Extreme learning machine and adaptive sparse representation for image classification
2016
Recent research has shown the speed advantage of extreme learning machine (ELM) and the accuracy advantage of sparse representation classification (SRC) in the area of image classification. Those two methods, however, have their respective drawbacks, e.g., in general, ELM is known to be less robust to noise while SRC is known to be time-consuming. Consequently, ELM and SRC complement each other in computational complexity and classification accuracy. In order to unify such mutual complementarity and thus further enhance the classification performance, we propose an efficient hybrid classifier to exploit the advantages of ELM and SRC in this paper. More precisely, the proposed classifier consists of two stages: first, an ELM network is trained by supervised learning.
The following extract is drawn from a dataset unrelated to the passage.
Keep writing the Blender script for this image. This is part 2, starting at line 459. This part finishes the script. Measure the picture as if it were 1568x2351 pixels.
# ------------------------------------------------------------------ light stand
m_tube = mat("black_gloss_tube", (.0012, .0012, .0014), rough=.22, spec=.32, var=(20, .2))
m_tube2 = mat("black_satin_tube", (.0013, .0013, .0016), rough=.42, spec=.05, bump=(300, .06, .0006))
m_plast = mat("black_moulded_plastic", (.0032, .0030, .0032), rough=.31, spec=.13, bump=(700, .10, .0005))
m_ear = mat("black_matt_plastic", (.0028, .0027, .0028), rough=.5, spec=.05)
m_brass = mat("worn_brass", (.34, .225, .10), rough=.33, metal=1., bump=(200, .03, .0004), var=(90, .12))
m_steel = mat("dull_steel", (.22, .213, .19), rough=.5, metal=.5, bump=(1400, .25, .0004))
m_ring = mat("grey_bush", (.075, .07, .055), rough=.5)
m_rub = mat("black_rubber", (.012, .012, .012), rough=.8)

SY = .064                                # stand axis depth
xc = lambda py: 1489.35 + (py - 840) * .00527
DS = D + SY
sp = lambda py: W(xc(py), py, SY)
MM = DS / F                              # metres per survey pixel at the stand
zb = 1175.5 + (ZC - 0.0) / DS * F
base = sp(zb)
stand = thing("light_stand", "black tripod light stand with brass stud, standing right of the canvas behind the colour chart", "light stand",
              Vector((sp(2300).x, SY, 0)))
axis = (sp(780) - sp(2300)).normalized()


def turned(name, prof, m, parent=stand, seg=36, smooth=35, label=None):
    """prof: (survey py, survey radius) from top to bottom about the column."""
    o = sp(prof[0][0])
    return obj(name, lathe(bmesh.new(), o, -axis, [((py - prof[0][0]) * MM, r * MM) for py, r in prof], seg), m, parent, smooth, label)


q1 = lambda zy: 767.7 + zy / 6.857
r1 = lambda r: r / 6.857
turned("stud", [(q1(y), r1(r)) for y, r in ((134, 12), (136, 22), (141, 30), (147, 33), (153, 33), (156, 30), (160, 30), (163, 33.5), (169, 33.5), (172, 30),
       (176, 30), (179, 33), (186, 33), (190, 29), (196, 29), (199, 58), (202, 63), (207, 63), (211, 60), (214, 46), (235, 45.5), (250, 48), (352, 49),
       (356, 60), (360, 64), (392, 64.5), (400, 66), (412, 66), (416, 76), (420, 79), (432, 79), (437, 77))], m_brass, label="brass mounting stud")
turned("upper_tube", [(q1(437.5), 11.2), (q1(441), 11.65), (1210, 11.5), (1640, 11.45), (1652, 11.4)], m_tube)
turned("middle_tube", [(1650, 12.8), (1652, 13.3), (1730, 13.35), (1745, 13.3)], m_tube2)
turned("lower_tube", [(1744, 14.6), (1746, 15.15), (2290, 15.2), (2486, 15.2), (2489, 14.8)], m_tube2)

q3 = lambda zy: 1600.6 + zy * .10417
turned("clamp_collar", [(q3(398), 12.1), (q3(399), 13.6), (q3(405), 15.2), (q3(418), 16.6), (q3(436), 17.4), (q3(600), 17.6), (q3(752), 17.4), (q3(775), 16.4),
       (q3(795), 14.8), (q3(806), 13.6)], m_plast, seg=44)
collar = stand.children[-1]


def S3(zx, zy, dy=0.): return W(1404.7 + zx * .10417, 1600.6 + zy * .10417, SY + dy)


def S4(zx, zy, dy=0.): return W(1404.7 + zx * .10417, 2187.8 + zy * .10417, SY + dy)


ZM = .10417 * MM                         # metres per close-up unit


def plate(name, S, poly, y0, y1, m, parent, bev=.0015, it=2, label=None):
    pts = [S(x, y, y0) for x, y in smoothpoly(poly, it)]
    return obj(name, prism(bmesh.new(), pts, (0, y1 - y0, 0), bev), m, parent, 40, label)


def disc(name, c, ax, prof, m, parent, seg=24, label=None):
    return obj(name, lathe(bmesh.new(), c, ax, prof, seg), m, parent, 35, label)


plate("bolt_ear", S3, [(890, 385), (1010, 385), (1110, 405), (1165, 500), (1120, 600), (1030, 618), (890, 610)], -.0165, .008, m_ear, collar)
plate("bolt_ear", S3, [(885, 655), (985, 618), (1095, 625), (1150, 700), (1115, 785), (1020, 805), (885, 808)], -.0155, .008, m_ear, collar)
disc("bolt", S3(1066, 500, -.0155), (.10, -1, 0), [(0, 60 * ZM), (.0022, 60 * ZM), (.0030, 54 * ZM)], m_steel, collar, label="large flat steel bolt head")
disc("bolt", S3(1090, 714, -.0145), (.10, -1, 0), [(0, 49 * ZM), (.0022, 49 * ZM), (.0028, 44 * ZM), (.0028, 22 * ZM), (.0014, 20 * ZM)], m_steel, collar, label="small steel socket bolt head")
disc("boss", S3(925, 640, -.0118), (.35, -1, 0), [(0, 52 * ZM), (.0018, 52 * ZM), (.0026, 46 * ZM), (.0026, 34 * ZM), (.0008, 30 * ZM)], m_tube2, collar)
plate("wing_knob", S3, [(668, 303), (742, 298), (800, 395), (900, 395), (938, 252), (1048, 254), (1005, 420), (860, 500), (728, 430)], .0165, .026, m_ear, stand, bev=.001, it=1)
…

Second, a discriminative criterion about the reliability of the obtained ELM output is adopted to decide whether the query image can be correctly classified or not. If the output is reliable, the classification will be performed by ELM; otherwise the query image will be fed to SRC. Meanwhile, in the stage of SRC, a sub-dictionary that is adaptive to the query image instead of the entire dictionary is extracted via the ELM output. The computational burden of SRC thus can be reduced. Extensive experiments on handwritten digit classification, landmark recognition and face recognition demonstrate that the proposed hybrid classifier outperforms ELM and SRC in classification accuracy with outstanding computational efficiency.